**Stated problem:**
What is the number of lines in the entries below that include the word "Python"? Provide the number only.

**Input records:**
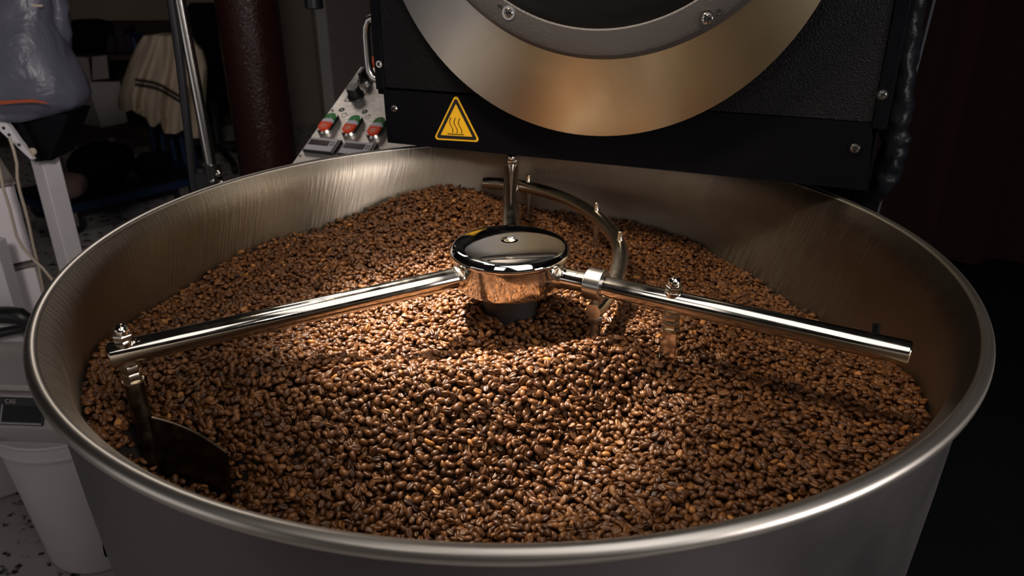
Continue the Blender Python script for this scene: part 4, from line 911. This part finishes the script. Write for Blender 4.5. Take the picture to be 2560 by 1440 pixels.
# pale carton with open flap, on a low dark bench
YC = 3.75
bn = thing('dark_bench', (at(210, 320, YC).x, YC+.15, FLOOR), 'low dark bench under the pale carton behind the trolley', 'bench')
zb_ = at(230, 312, YC).z
obj('bench_top', MB().box((-3.55, YC-.10, zb_-.05), (-2.02, YC+.30, zb_), bev=.004), M['wainscot'], bn, smooth=False)
for lx in (-3.50, -2.10):
    for ly in (YC-.06, YC+.22): obj('leg', MB().box((lx, ly, FLOOR), (lx+.05, ly+.05, zb_-.05)), M['wainscot'], bn, smooth=False)
ca = thing('carton', (at(240, 312, YC).x, YC, zb_), 'pale open cardboard carton standing on the dark bench', 'carton')
x0, x1 = at(150, 300, YC).x, at(305, 300, YC).x; xm = at(255, 310, YC-.06).x; h1 = at(240, 200, YC).z-zb_
obj('front_face', MB().add([(x0, YC+.10, zb_), (xm, YC-.07, zb_), (xm-.03, YC-.07, zb_+h1), (x0-.02, YC+.10, zb_+h1+.12), (x0, YC+.108, zb_), (xm, YC-.062, zb_), (xm-.03, YC-.062, zb_+h1), (x0-.02, YC+.108, zb_+h1+.12)], [(0, 1, 2, 3), (7, 6, 5, 4), (0, 4, 5, 1), (1, 5, 6, 2), (2, 6, 7, 3), (3, 7, 4, 0)]), M['white_card'], ca, smooth=False)
obj('side_face', MB().add([(xm, YC-.07, zb_), (x1, YC+.06, zb_), (x1, YC+.06, zb_+h1-.02), (xm-.03, YC-.07, zb_+h1), (xm, YC-.062, zb_), (x1, YC+.068, zb_), (x1, YC+.068, zb_+h1-.02), (xm-.03, YC-.062, zb_+h1)], [(0, 1, 2, 3), (7, 6, 5, 4), (0, 4, 5, 1), (1, 5, 6, 2), (2, 6, 7, 3), (3, 7, 4, 0)]), mat('paler_card', (.30, .265, .25), .75), ca, smooth=False)
f_ = [at(x, y, YC+.02) for x, y in ((230, 143), (266, 138), (272, 196), (231, 200))]
obj('flap', MB().bridge([[tuple(q) for q in f_][::-1], [tuple(q+Vector((0, .008, 0))) for q in f_][::-1]]), M['white_card'], ca, smooth=False)
f_ = [at(x, y, YC+.06) for x, y in ((172, 142), (220, 144), (228, 205), (200, 215))]
obj('flap', MB().bridge([[tuple(q) for q in f_][::-1], [tuple(q+Vector((0, .008, 0))) for q in f_][::-1]]), M['white_card'], ca, smooth=False)
# black round bag on the carton, dark boxes, dark chair
q = at(224, 88, YC+.3); sup = at(224, 128, YC+.3).z
bl2 = blob('round_black_bag', q, .15, .13, at(224, 48, YC+.3).z-q.z, M['dark_cloth'], 'round black bag on a shelf under the tan wall', 'bag', 5, pw_=.6)
sh = MB().box((-3.7, YC+.14, sup-.03), (at(345, 130, YC+.1).x, YC+.52, sup-.002)); 
shf = thing('dark_shelf', (-2.6, YC+.3, FLOOR), 'dark wooden shelf behind the carton under the tan wall', 'shelf')
obj('board', sh, M['wainscot'], shf, smooth=False)
for lx in (-3.68, at(335, 130, YC+.1).x-.03): obj('upright', MB().box((lx, YC+.40, FLOOR), (lx+.03, YC+.50, sup-.03)), M['wainscot'], shf, smooth=False)
for k, (bx0, bx1, yt, lab) in enumerate(((268, 292, 88, 'slim dark box beside the round black bag'), (294, 318, 70, 'tall dark box in the middle of the shelf'), (318, 344, 84, 'dark box at the right end of the shelf'))):
    a0 = at(bx0, 128, YC+.25); a1 = at(bx1, 128, YC+.25); t_ = at(bx0, yt, YC+.25).z
    tag(obj('dark_box', MB().box((a0.x, YC+.25, sup-.002), (a1.x-.004, YC+.42, t_), bev=.004).box((a0.x+.01, YC+.248, (sup+t_)/2), (a1.x-.014, YC+.2502, (sup+t_)/2+.03)), mat('dark_packaging', (.022, .012, .016), .5, var=.6, vscale=22), smooth=False), lab, 'box', 'dark boxes on the shelf')
# pale plank on the floor behind the trolley, pale upright
pk = MB(); a0 = at(150, 362, 3.62); a1 = at(415, 396, 3.62); dz_ = Vector((0, 0, -.055))
pk.bridge([[tuple(q) for q in (a0, a0+dz_, a0+dz_+Vector((0, .05, 0)), a0+Vector((0, .05, 0)))], [tuple(q) for q in (a1, a1+dz_, a1+dz_+Vector((0, .05, 0)), a1+Vector((0, .05, 0)))]])
pl = thing('low_rack', ((a0.x+a1.x)/2, 3.64, FLOOR), 'pale low rack rail behind the blue trolley bars', 'rack')
obj('rail', pk, M['white_card'], pl, smooth=False)
for q in (a0.lerp(a1, .03), a0.lerp(a1, .97), a0.lerp(a1, .62)): obj('leg', MB().box((q.x-.02, 3.625, FLOOR), (q.x+.02, 3.665, q.z-.05)), M['white_card'], pl, smooth=False)
cx4 = [at(x, y, 3.56) for x, y in ((279, 343), (294, 362), (262, 394), (244, 374))]
tag(obj('folded_paper', MB().bridge([[tuple(q) for q in cx4], [tuple(q+Vector((0, .02, 0))) for q in cx4]]), M['white_card'], smooth=False), 'pale folded paper hung over the low rack rail', 'paper')
# office chair back right of the jacket
chx = at(520, 180, 3.9); ch = thing('black_chair', (chx.x, 3.95, FLOOR), 'black padded chair in the dark beside the hung jacket', 'chair')
def pad(c, rx, ry, rz, p=4, n=28):
    lo = []
    for i in range(1, 10):
        th = math.pi*i/10; s_ = math.sin(th)**.5
        lo.append([(c[0]+rx*s_*math.copysign(abs(math.cos(a_))**(2/p), math.cos(a_)), c[1]+ry*math.copysign(abs(math.sin(a_))**(2/p), math.sin(a_))*s_, c[2]-rz*math.cos(th)) for a_ in [2*math.pi*k/n for k in range(n)]])
    return MB().bridge(lo)
zc_ = at(520, 130, 3.9).z; obj('backrest', pad((chx.x, 4.05, zc_), .17, .05, .27), M['dark_cloth'], ch)
obj('seat', pad((chx.x, 3.86, FLOOR+.46), .23, .22, .045), M['dark_cloth'], ch)
obj('back_stem', MB().tube([(chx.x, 4.08, zc_-.1), (chx.x, 4.10, FLOOR+.44), (chx.x, 3.9, FLOOR+.42)], .02, 12), M['plastic_black'], ch)
obj('gas_column', MB().lathe([(.028, FLOOR+.10), (.028, FLOOR+.42)], 20, Matrix.Translation((chx.x, 3.88, 0))), M['plastic_black'], ch)
for k in range(5):
    a_ = 2*math.pi*k/5+.3; e_ = Vector((chx.x+.27*math.cos(a_), 3.88+.27*math.sin(a_), FLOOR+.06)); obj('leg', MB().tube([(chx.x, 3.88, FLOOR+.12), e_], .018, 10).lathe([(0, -.012), (.028, -.012), (.03, 0), (.028, .012), (0, .012)], 16, TM((e_.x, e_.y, FLOOR+.03), z=(-math.sin(a_), math.cos(a_), 0))), M['plastic_black'], ch)
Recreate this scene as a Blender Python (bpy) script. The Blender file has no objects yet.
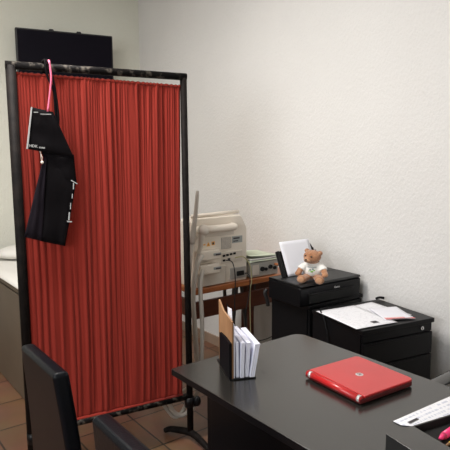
import bpy, bmesh, math, random
from math import sin, cos, pi, radians
from mathutils import Vector, Matrix, Euler, noise
random.seed(4)
S = bpy.context.scene
COL = S.collection

# ------------------------------------------------------------ camera, world, light, exposure
cam = bpy.data.cameras.new('camera')
camo = bpy.data.objects.new('camera', cam); COL.objects.link(camo)
cam.sensor_width = 36; cam.lens = 42.8; cam.clip_start = 0.02
rot = Matrix(((0.797, 0.081, -0.599), (-0.604, 0.096, -0.791), (-0.007, 0.992, 0.126)))
q = rot.to_quaternion(); q.normalize()
camo.matrix_world = Matrix.Translation((0, 0, 1.46)) @ q.to_matrix().to_4x4()
S.camera = camo
S.view_settings.view_transform = 'Standard'; S.view_settings.look = 'None'
S.view_settings.gamma = 1; S.view_settings.use_curve_mapping = False
S.view_settings.exposure = 0.18

w = bpy.data.worlds.new('world'); S.world = w; w.use_nodes = True
w.node_tree.nodes['Background'].inputs[0].default_value = (0.80, 0.90, 1.0, 1)
w.node_tree.nodes['Background'].inputs[1].default_value = 1.2

def area(name, loc, rotd, sx, sy, power, col):
    l = bpy.data.lights.new(name, 'AREA'); l.shape = 'RECTANGLE'; l.size = sx; l.size_y = sy
    l.energy = power; l.color = col
    o = bpy.data.objects.new(name, l); COL.objects.link(o)
    o.location = loc; o.rotation_euler = [radians(a) for a in rotd]
    return o
area('window_daylight', (-2.02, 0.55, 1.92), (0, -90, 0), 1.0, 1.9, 47, (0.95, 0.965, 0.99))
area('ceiling_lamp_light', (0.35, 2.15, 2.90), (0, 0, 0), 1.25, 0.5, 58, (1.0, 0.968, 0.93))

# ------------------------------------------------------------ room frame helper (screen and cabinet stand 11 degrees askew)
A = radians(11)
def P(x, y, z=0.0):
    return Vector((x*cos(A)+y*sin(A), -x*sin(A)+y*cos(A), z))

# ------------------------------------------------------------ materials
def new_mat(name):
    m = bpy.data.materials.new(name); m.use_nodes = True
    return m, m.node_tree.nodes, m.node_tree.links, m.node_tree.nodes['Principled BSDF']
def mat(name, c, rough=0.5, metal=0.0, bump=0.0, bscale=60.0, var=0.0, vscale=8.0, spec=0.5, c2=None, sheen=0.0, coat=0.0, trans=0.0, lo=0.35, hi=0.68):
    m, N, L, b = new_mat(name)
    b.inputs['Base Color'].default_value = (*c, 1)
    b.inputs['Roughness'].default_value = rough
    b.inputs['Metallic'].default_value = metal
    b.inputs['Specular IOR Level'].default_value = spec
    if sheen: b.inputs['Sheen Weight'].default_value = sheen
    if coat: b.inputs['Coat Weight'].default_value = coat; b.inputs['Coat Roughness'].default_value = 0.15
    if trans: b.inputs['Transmission Weight'].default_value = trans
    tc = N.new('ShaderNodeTexCoord')
    if bump:
        n = N.new('ShaderNodeTexNoise'); n.inputs['Scale'].default_value = bscale; n.inputs['Detail'].default_value = 3
        L.new(tc.outputs['Object'], n.inputs['Vector'])
        bp = N.new('ShaderNodeBump'); bp.inputs['Strength'].default_value = bump; bp.inputs['Distance'].default_value = 0.004
        L.new(n.outputs['Fac'], bp.inputs['Height']); L.new(bp.outputs[0], b.inputs['Normal'])
    if var or c2:
        n = N.new('ShaderNodeTexNoise'); n.inputs['Scale'].default_value = vscale; n.inputs['Detail'].default_value = 4
        L.new(tc.outputs['Object'], n.inputs['Vector'])
        r = N.new('ShaderNodeValToRGB')
        r.color_ramp.elements[0].position = lo; r.color_ramp.elements[1].position = hi
        d = c2 if c2 else tuple(min(1, k*(1+var)) for k in c)
        r.color_ramp.elements[0].color = (*[k*(1-var) for k in c], 1); r.color_ramp.elements[1].color = (*d, 1)
        L.new(n.outputs['Fac'], r.inputs[0]); L.new(r.outputs[0], b.inputs['Base Color'])
    return m

def wall_mat(name, c):
    m, N, L, b = new_mat(name)
    b.inputs['Roughness'].default_value = 0.75
    tc = N.new('ShaderNodeTexCoord'); mp = N.new('ShaderNodeMapping'); mp.inputs['Scale'].default_value = (1, 1, 0.65)
    L.new(tc.outputs['Object'], mp.inputs[0])
    n = N.new('ShaderNodeTexNoise'); n.inputs['Scale'].default_value = 130; n.inputs['Detail'].default_value = 4; n.inputs['Roughness'].default_value = 0.6
    L.new(mp.outputs[0], n.inputs['Vector'])
    v = N.new('ShaderNodeTexVoronoi'); v.inputs['Scale'].default_value = 70
    L.new(mp.outputs[0], v.inputs['Vector'])
    mx = N.new('ShaderNodeMath'); mx.operation = 'MULTIPLY_ADD'; mx.inputs[1].default_value = 0.5
    L.new(v.outputs['Distance'], mx.inputs[0]); L.new(n.outputs['Fac'], mx.inputs[2])
    bp = N.new('ShaderNodeBump'); bp.inputs['Strength'].default_value = 0.5; bp.inputs['Distance'].default_value = 0.006
    L.new(mx.outputs[0], bp.inputs['Height']); L.new(bp.outputs[0], b.inputs['Normal'])
    n2 = N.new('ShaderNodeTexNoise'); n2.inputs['Scale'].default_value = 1.7; n2.inputs['Detail'].default_value = 5
    L.new(tc.outputs['Object'], n2.inputs['Vector'])
    r = N.new('ShaderNodeValToRGB')
    r.color_ramp.elements[0].position = 0.3; r.color_ramp.elements[0].color = (*[k*0.95 for k in c], 1)
    r.color_ramp.elements[1].position = 0.75; r.color_ramp.elements[1].color = (*c, 1)
    L.new(n2.outputs['Fac'], r.inputs[0]); L.new(r.outputs[0], b.inputs['Base Color'])
    return m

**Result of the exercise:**
2